* BEGIN STORED DATA *
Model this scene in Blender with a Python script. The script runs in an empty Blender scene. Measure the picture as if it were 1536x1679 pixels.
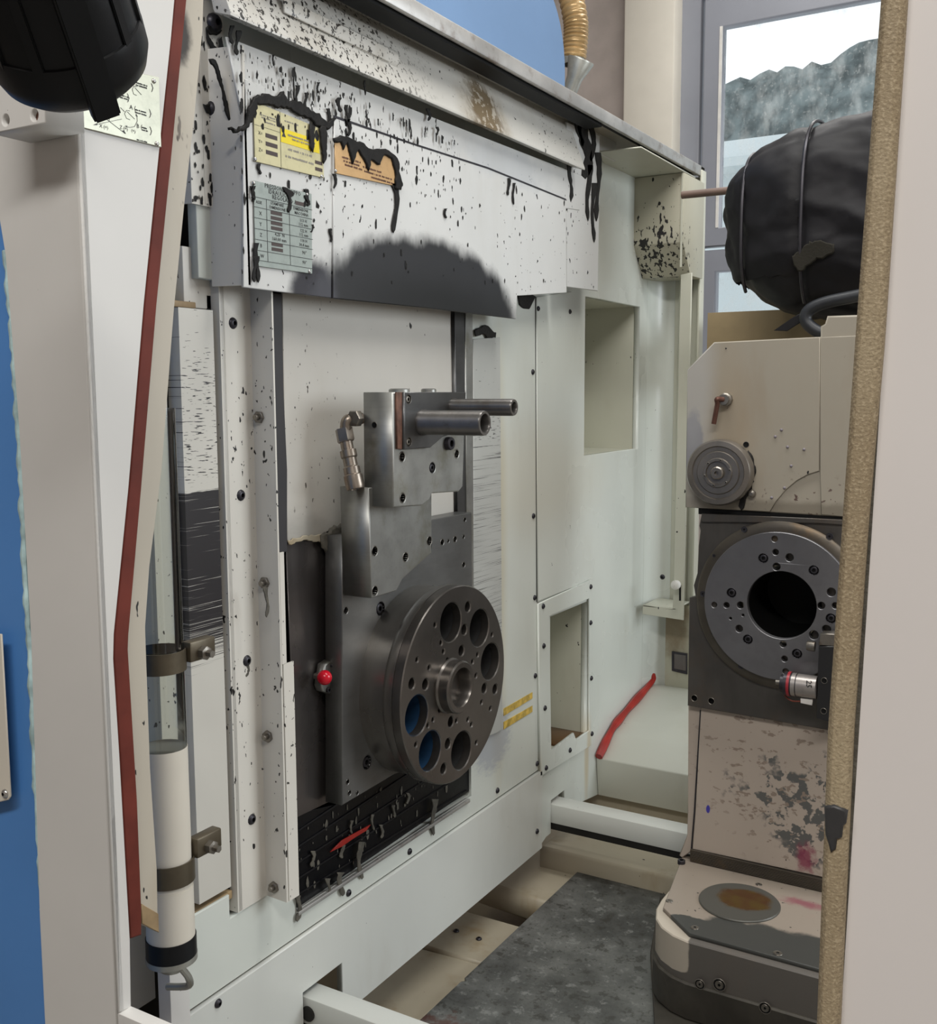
import bpy, bmesh, math, random
import numpy as np
from mathutils import Matrix, Vector, noise as mnoise

# ------------------------------------------------------------------ camera
# world frame: +Y runs along the machine wall, +X comes out of it, Z is up (metres)
F_PX, CX, CY = 1700.0, 768.0, 839.5
_n = lambda v: v / np.linalg.norm(v)
_Y = _n(np.array([1784 - CX, -(640 - CY), -F_PX]))
_Z = -np.array([87, -14450, -F_PX]); _Z = _n(_Z - _Y * _Z.dot(_Y))
_X = np.cross(_Y, _Z)
R = np.array([_X, _Y, _Z])
CAM = np.array([1.0, 0.0, 1.4])
C = bpy.context.scene.collection
cd = bpy.data.cameras.new('camera'); cam = bpy.data.objects.new('camera', cd); C.objects.link(cam)
cam.matrix_world = Matrix([[*R[0], CAM[0]], [*R[1], CAM[1]], [*R[2], CAM[2]], [0, 0, 0, 1]])
cd.sensor_fit = 'HORIZONTAL'; cd.sensor_width = 36; cd.lens = 36 * F_PX / 1536
cd.clip_start = 0.02; cd.clip_end = 300
sc = bpy.context.scene; sc.camera = cam
# ------------------------------------------------------------------ light
vs = sc.view_settings
vs.view_transform = 'Standard'; vs.look = 'None'; vs.gamma = 1; vs.use_curve_mapping = False; vs.exposure = 0.12
w = bpy.data.worlds.new('world'); sc.world = w; w.use_nodes = True
w.node_tree.nodes['Background'].inputs[0].default_value = (0.90, 0.96, 1.0, 1)
w.node_tree.nodes['Background'].inputs[1].default_value = 1.15
def area(name, loc, target, sx, sy, power, col=(1, 1, 1)):
    l = bpy.data.lights.new(name, 'AREA'); l.shape = 'RECTANGLE'; l.size = sx; l.size_y = sy; l.energy = power; l.color = col
    o = bpy.data.objects.new(name, l); C.objects.link(o); o.location = loc
    o.rotation_euler = (Vector(target) - Vector(loc)).to_track_quat('-Z', 'Y').to_euler()
    return o
area('ceiling_tube_or_fill', (0.75, 1.55, 3.4), (0.55, 1.55, 0), 0.25, 2.4, 48, (1, 0.985, 0.95))
area('ceiling_tube_or_fill', (1.3, -1.0, 3.4), (0.9, 0.2, 1.0), 2.4, 0.3, 62, (1, 0.97, 0.93))
area('window_daylight', (3.2, 2.6, 2.0), (0.2, 1.9, 1.0), 1.6, 1.4, 52, (0.88, 0.95, 1.0))

area('ceiling_tube_or_fill', (0.0, 3.6, 3.75), (0.2, 3.9, 0), 0.25, 1.4, 20, (1, 0.98, 0.95))  # fill lamp added overhead to brighten the pillar, back wall and window frame
# ------------------------------------------------------------------ geometry helpers
def at(px, py, ax, val):
    """point of the photograph's pixel on the real plane <ax>=val"""
    d = R @ np.array([(px - CX) / F_PX, -(py - CY) / F_PX, -1.0])
    i = 'XYZ'.index(ax); return CAM + d * (val - CAM[i]) / d[i]
def P(ax, val, pts):
    k = {'X': (1, 2), 'Y': (0, 2), 'Z': (0, 1)}[ax]
    return [(q[k[0]], q[k[1]]) for q in (at(x, y, ax, val) for x, y in pts)]
def circ(c, r, n=20, ry=None):
    return [(c[0] + r * math.cos(2 * math.pi * i / n), c[1] + (ry or r) * math.sin(2 * math.pi * i / n)) for i in range(n)]
def rect(a0, b0, a1, b1): return [(a0, b0), (a1, b0), (a1, b1), (a0, b1)]
AXM = {'X': Matrix(((0, 0, 1, 0), (1, 0, 0, 0), (0, 1, 0, 0), (0, 0, 0, 1))),
       'Y': Matrix(((1, 0, 0, 0), (0, 0, -1, 0), (0, 1, 0, 0), (0, 0, 0, 1))),
       'Z': Matrix.Identity(4)}
def smooth_mesh(me, ang=35):
    for p in me.polygons: p.use_smooth = True
    try: me.set_sharp_from_angle(angle=math.radians(ang))
    except Exception: pass
def link(name, me, mat, parent=None, smooth=True):
    if mat is not None and len(me.materials) == 0: me.materials.append(mat)
    if smooth: smooth_mesh(me)
    o = bpy.data.objects.new(name, me); C.objects.link(o)
    if parent is not None:
        o.parent = parent; o.matrix_parent_inverse = Matrix.Translation(-root_loc(parent))
    return o
def root_loc(o): return Vector(o.location)
def tag(o, label=None, cat=None, group=None, kind=None):
    if label: o['label'] = label
    if cat: o['category'] = cat
    if group: o['group'] = group
    if kind: o['kind'] = kind
    return o
def thing(name, label, cat, loc, group=None):
    o = bpy.data.objects.new(name, None); C.objects.link(o); o.location = loc; o.empty_display_size = 0.02
    return tag(o, label, cat, group)
def slab_mesh(outlines, ax, val, th, bevel=0.0008):
    """plate with real holes; visible face at <ax>=val, th deep behind it"""
    cu = bpy.data.curves.new('tmp', 'CURVE'); cu.dimensions = '2D'; cu.fill_mode = 'BOTH'
    for pts in outlines:
        s = cu.splines.new('POLY'); s.points.add(len(pts) - 1); s.use_cyclic_u = True
        for q, (u, v) in zip(s.points, pts): q.co = (u, v, 0, 1)
    b = min(bevel, th * 0.45)
    cu.extrude = th / 2 - b; cu.bevel_depth = b; cu.bevel_resolution = 0; cu.offset = -b
    ob = bpy.data.objects.new('tmp', cu)
    me = bpy.data.meshes.new_from_object(ob)
    bpy.data.objects.remove(ob); bpy.data.curves.remove(cu)
    off = {'X': (val - th / 2, 0, 0), 'Y': (0, val + th / 2, 0), 'Z': (0, 0, val - th / 2)}[ax]
    me.transform(Matrix.Translation(off) @ AXM[ax])
    bm = bmesh.new(); bm.from_mesh(me); bmesh.ops.remove_doubles(bm, verts=bm.verts, dist=1e-6)
    bmesh.ops.recalc_face_normals(bm, faces=bm.faces); bm.to_mesh(me); bm.free()
    me.materials.clear()
    return me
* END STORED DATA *
→ **TASK REQUIREMENTS**
From the first line of the listing above, repeat every line through the one holding "from mathutils import". Both ends count, and pictures stay out.

→ **TASK RESULT**
Model this scene in Blender with a Python script. The script runs in an empty Blender scene. Measure the picture as if it were 1536x1679 pixels.
import bpy, bmesh, math, random
import numpy as np
from mathutils import Matrix, Vector, noise as mnoise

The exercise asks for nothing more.